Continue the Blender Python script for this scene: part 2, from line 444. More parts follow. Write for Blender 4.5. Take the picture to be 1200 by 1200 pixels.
--
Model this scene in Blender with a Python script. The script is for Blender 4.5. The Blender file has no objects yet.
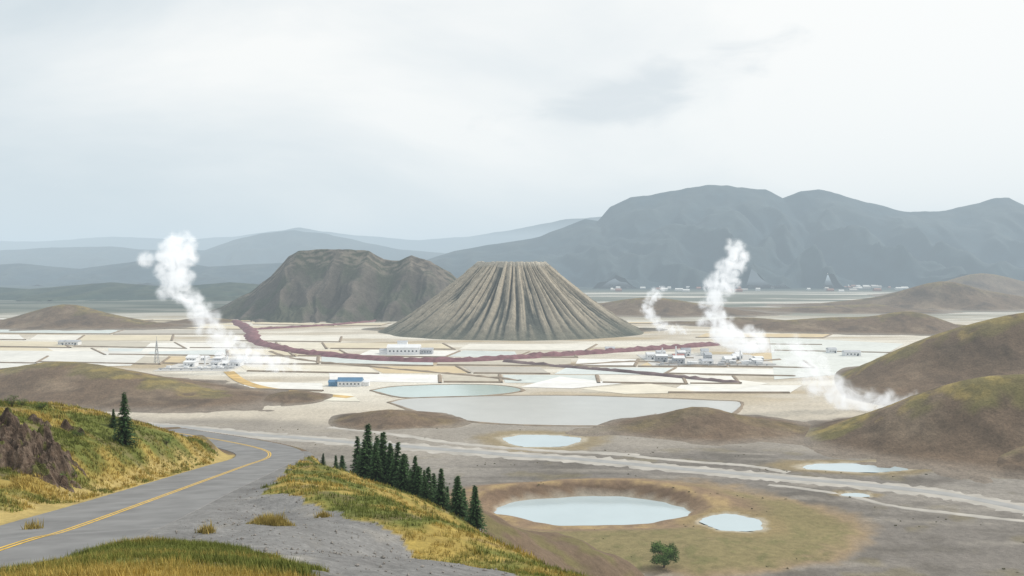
---
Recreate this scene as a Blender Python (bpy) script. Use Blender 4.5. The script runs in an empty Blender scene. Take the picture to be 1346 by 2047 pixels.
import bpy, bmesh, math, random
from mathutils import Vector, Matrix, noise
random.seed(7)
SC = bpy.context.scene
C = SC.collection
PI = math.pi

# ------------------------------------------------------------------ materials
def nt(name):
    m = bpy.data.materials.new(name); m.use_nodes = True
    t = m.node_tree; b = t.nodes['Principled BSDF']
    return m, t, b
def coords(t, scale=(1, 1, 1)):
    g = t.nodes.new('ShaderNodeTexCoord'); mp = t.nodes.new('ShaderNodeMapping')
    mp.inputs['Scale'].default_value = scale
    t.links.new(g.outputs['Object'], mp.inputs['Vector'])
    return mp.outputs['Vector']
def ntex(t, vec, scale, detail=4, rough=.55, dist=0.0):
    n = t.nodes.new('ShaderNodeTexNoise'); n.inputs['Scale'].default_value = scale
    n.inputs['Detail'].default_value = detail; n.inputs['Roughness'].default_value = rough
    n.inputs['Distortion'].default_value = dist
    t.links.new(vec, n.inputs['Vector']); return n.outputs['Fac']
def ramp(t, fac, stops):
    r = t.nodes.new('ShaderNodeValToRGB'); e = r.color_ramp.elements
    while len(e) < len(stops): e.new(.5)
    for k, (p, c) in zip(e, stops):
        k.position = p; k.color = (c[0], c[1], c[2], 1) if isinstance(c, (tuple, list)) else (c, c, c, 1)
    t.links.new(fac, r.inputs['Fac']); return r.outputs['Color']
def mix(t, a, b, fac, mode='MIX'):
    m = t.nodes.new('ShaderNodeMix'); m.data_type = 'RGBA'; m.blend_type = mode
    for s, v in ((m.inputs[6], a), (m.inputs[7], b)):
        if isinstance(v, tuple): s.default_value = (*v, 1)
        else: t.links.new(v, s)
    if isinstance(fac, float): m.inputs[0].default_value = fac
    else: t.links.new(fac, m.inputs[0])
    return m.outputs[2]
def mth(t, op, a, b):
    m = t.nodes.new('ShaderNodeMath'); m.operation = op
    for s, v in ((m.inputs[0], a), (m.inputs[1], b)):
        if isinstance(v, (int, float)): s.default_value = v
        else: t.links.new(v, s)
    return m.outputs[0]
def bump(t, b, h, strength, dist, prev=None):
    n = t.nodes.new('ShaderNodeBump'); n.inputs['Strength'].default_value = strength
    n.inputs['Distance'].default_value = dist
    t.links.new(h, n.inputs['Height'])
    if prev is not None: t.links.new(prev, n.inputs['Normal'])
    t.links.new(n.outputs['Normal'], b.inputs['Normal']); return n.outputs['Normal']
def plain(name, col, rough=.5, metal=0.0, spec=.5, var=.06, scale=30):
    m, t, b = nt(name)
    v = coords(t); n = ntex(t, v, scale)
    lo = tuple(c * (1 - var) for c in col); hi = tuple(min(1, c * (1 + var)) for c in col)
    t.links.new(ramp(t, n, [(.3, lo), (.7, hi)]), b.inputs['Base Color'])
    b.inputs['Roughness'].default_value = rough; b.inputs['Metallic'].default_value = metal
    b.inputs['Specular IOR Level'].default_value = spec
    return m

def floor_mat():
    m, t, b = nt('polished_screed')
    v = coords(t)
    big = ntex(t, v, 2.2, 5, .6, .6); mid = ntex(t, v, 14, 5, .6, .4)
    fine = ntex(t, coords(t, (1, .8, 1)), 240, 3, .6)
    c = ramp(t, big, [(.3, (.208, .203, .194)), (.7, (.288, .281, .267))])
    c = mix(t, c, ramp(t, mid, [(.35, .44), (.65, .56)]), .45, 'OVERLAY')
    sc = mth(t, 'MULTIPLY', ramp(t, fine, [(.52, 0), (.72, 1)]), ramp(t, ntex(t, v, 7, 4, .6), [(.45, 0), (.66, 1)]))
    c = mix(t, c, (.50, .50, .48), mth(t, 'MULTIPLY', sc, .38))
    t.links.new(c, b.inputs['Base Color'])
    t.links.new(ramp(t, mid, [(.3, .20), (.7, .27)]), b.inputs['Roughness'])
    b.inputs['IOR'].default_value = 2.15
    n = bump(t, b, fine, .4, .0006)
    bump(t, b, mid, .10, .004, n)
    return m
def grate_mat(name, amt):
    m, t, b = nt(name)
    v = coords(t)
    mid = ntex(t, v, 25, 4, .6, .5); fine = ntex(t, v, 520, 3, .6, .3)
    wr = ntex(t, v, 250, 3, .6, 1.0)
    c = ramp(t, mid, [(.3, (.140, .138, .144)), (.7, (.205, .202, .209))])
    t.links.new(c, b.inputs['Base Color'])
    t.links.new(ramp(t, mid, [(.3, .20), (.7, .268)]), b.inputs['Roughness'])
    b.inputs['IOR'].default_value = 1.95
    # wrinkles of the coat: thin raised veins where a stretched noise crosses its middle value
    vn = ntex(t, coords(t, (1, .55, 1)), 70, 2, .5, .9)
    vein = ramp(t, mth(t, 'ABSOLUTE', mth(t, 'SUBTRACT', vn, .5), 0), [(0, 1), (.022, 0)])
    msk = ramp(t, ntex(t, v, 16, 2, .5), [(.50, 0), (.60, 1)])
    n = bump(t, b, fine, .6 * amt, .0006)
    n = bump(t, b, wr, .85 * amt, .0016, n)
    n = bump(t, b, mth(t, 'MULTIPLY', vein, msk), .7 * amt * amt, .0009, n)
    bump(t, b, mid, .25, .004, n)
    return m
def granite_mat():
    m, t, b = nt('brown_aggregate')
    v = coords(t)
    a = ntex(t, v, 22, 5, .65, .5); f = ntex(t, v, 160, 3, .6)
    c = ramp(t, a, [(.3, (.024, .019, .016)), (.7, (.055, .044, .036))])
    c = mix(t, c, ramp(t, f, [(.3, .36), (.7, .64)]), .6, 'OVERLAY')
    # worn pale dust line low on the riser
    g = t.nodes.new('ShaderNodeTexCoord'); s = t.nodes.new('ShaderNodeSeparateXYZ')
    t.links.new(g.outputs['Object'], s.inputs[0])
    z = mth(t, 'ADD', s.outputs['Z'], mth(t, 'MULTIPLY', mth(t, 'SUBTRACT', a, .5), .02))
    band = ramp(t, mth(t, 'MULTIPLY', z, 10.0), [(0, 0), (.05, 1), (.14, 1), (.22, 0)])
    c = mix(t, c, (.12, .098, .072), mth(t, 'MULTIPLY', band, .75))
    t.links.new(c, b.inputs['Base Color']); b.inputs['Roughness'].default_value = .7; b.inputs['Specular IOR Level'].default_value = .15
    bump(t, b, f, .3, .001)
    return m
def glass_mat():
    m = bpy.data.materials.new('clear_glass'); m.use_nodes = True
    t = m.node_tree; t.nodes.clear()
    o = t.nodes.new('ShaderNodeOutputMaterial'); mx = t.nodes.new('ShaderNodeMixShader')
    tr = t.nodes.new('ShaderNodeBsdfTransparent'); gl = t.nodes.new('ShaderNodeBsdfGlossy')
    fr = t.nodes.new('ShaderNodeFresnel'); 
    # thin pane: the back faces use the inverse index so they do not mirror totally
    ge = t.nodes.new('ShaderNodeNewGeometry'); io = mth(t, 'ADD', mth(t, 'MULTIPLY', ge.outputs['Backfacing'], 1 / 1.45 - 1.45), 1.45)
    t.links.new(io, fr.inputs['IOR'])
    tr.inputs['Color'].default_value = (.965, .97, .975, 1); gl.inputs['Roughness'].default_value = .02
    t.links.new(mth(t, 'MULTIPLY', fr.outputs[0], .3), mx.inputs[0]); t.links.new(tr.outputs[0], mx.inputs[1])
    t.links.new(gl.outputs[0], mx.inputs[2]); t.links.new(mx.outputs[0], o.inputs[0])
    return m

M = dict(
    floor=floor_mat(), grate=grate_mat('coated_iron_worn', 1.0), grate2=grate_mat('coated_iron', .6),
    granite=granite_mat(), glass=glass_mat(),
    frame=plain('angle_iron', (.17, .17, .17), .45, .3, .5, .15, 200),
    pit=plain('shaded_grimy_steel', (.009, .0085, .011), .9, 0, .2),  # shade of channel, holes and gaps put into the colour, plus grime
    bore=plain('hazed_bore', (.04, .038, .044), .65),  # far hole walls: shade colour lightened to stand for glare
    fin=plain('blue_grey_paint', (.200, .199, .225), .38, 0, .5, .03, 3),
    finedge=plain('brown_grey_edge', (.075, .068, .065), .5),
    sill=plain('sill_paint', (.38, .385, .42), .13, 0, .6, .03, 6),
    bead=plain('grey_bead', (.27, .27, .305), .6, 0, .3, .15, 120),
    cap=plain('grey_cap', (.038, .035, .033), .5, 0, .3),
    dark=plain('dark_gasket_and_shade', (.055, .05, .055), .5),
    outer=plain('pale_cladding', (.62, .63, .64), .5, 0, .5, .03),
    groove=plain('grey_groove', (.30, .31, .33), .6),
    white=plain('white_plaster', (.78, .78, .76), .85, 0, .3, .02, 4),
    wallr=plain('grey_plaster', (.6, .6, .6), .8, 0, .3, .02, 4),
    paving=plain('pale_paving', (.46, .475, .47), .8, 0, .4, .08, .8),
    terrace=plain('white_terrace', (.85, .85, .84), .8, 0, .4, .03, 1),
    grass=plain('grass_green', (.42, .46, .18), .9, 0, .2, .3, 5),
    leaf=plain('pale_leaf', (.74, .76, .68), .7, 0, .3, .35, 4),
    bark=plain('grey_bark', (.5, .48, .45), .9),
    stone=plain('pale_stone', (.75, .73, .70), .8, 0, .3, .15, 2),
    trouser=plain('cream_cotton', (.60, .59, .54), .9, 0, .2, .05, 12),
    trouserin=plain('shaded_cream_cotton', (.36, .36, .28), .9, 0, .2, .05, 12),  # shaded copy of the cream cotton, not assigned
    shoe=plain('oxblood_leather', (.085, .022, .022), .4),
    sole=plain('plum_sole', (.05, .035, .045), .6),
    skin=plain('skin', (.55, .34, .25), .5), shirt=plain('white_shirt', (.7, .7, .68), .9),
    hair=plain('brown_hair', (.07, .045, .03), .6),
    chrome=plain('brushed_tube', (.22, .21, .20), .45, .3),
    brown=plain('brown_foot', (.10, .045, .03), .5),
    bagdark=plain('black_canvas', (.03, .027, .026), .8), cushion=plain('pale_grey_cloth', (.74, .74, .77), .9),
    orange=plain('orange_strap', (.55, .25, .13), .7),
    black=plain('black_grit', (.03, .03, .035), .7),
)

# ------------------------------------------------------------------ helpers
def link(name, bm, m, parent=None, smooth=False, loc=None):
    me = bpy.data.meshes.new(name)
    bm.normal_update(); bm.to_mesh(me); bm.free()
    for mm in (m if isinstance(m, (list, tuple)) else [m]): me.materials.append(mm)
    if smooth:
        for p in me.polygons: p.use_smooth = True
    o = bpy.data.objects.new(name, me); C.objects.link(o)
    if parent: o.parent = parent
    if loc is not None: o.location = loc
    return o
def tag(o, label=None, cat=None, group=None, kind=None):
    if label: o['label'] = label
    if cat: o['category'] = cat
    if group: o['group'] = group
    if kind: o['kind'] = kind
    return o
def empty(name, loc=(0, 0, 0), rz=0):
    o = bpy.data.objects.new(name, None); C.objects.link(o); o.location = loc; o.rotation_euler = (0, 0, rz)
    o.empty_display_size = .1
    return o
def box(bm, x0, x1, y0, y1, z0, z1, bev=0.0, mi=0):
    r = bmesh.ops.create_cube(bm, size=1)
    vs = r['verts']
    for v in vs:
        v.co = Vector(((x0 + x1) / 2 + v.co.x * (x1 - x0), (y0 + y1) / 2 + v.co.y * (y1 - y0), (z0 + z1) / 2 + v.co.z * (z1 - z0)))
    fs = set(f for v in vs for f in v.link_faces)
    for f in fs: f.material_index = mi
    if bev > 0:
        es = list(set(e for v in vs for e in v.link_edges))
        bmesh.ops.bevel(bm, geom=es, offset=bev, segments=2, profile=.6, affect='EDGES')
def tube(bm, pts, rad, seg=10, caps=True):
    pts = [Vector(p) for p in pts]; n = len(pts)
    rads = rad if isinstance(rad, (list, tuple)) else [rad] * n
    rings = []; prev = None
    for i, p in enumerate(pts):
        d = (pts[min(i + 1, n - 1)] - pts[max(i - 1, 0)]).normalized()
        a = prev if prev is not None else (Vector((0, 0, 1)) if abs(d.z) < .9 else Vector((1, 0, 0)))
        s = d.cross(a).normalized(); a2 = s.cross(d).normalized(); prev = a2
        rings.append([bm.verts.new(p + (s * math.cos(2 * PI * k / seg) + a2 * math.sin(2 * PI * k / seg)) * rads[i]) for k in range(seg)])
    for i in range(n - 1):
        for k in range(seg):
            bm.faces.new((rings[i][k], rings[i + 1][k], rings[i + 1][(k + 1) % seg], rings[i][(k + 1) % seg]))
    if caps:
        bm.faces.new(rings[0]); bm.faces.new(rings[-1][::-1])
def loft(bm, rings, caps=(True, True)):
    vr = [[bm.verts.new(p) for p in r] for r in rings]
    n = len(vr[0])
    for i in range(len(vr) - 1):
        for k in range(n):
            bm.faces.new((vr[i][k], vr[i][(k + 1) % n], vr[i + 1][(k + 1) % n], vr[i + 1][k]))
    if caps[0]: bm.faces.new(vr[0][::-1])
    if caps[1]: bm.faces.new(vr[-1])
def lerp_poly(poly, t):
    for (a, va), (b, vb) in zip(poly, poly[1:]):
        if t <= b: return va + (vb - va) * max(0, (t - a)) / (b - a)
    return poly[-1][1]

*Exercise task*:
From the records, copy every line that has the string "pixels" in it.

*Task output*:
Continue the Blender Python script for this scene: part 2, from line 444. More parts follow. Write for Blender 4.5. Take the picture to be 1200 by 1200 pixels.
Recreate this scene as a Blender Python (bpy) script. Use Blender 4.5. The script runs in an empty Blender scene. Take the picture to be 1346 by 2047 pixels.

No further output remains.